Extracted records
** BEGIN **
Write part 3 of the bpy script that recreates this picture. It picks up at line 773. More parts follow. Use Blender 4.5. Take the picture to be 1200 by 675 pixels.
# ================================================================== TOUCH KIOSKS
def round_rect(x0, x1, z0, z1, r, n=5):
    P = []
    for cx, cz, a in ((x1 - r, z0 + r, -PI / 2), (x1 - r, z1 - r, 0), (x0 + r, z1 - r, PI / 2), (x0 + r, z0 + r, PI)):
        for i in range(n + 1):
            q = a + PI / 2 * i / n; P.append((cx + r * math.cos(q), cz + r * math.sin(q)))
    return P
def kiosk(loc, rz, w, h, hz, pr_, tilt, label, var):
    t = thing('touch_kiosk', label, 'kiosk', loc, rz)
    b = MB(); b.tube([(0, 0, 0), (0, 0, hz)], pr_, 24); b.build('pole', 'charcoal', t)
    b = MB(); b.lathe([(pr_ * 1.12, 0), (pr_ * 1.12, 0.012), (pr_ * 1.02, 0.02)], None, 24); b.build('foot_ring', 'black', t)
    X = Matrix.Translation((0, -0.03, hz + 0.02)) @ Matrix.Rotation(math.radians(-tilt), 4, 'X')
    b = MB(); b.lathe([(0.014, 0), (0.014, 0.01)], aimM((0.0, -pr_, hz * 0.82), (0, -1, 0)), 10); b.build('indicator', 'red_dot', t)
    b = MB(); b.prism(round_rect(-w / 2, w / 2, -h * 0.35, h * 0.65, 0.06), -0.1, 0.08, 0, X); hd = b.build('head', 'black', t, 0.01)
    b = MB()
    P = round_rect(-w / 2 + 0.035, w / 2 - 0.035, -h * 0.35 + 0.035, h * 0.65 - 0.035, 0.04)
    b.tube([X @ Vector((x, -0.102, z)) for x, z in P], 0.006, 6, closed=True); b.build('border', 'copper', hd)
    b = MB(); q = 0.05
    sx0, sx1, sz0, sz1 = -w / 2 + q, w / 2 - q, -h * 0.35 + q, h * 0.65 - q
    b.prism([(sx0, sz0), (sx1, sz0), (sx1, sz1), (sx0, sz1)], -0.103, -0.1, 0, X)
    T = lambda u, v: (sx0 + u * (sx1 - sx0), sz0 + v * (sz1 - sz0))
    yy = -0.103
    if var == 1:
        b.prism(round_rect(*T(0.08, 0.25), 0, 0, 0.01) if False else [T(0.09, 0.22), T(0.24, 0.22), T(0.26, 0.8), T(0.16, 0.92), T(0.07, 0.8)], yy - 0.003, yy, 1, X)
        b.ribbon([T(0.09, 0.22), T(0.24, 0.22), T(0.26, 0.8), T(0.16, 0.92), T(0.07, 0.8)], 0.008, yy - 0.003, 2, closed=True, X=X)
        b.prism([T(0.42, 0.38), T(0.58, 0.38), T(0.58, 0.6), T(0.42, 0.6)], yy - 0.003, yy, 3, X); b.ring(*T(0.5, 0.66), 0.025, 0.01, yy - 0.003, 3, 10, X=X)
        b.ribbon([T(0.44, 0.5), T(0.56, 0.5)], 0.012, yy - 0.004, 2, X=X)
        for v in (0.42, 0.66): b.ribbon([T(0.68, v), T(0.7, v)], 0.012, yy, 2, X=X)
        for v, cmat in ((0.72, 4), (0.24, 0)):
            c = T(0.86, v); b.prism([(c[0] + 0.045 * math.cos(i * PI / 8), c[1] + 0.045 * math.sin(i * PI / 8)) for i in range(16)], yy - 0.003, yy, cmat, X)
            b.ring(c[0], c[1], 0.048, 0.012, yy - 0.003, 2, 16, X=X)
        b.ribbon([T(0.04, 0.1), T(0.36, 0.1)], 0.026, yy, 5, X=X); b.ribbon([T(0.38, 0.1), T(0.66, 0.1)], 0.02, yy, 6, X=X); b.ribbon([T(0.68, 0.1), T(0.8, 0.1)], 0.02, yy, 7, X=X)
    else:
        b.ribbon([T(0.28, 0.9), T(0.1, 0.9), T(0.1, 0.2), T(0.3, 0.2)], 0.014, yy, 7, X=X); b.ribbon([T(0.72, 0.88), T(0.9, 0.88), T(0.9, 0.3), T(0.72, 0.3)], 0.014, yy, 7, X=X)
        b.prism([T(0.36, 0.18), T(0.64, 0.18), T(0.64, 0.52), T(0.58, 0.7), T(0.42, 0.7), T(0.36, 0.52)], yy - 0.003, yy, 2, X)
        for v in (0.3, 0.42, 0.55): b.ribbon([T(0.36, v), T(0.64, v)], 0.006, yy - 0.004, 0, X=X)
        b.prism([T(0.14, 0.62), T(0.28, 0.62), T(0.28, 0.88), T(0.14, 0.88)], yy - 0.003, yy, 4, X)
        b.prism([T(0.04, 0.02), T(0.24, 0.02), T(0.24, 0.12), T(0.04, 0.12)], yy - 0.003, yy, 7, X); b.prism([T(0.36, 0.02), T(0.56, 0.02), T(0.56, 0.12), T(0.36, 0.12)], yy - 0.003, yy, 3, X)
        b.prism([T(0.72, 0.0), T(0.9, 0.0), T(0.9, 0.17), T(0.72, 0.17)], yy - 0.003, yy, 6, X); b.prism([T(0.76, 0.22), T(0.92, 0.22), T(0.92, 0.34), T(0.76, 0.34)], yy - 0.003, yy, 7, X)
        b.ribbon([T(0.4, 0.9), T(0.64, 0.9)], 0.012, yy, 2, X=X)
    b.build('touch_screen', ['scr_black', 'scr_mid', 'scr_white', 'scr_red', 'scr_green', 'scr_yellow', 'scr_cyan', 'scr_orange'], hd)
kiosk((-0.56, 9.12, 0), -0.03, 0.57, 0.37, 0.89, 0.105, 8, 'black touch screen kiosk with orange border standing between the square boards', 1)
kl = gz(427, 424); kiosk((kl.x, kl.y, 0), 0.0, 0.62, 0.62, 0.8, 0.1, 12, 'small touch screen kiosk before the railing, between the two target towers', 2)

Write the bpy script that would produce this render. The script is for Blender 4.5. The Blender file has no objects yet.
** END **
| GOAL |
Collect the complete line wherever the string "this" appears in the records.

| COMPLETED TASK |
Write part 3 of the bpy script that recreates this picture. It picks up at line 773. More parts follow. Use Blender 4.5. Take the picture to be 1200 by 675 pixels.
Write the bpy script that would produce this render. The script is for Blender 4.5. The Blender file has no objects yet.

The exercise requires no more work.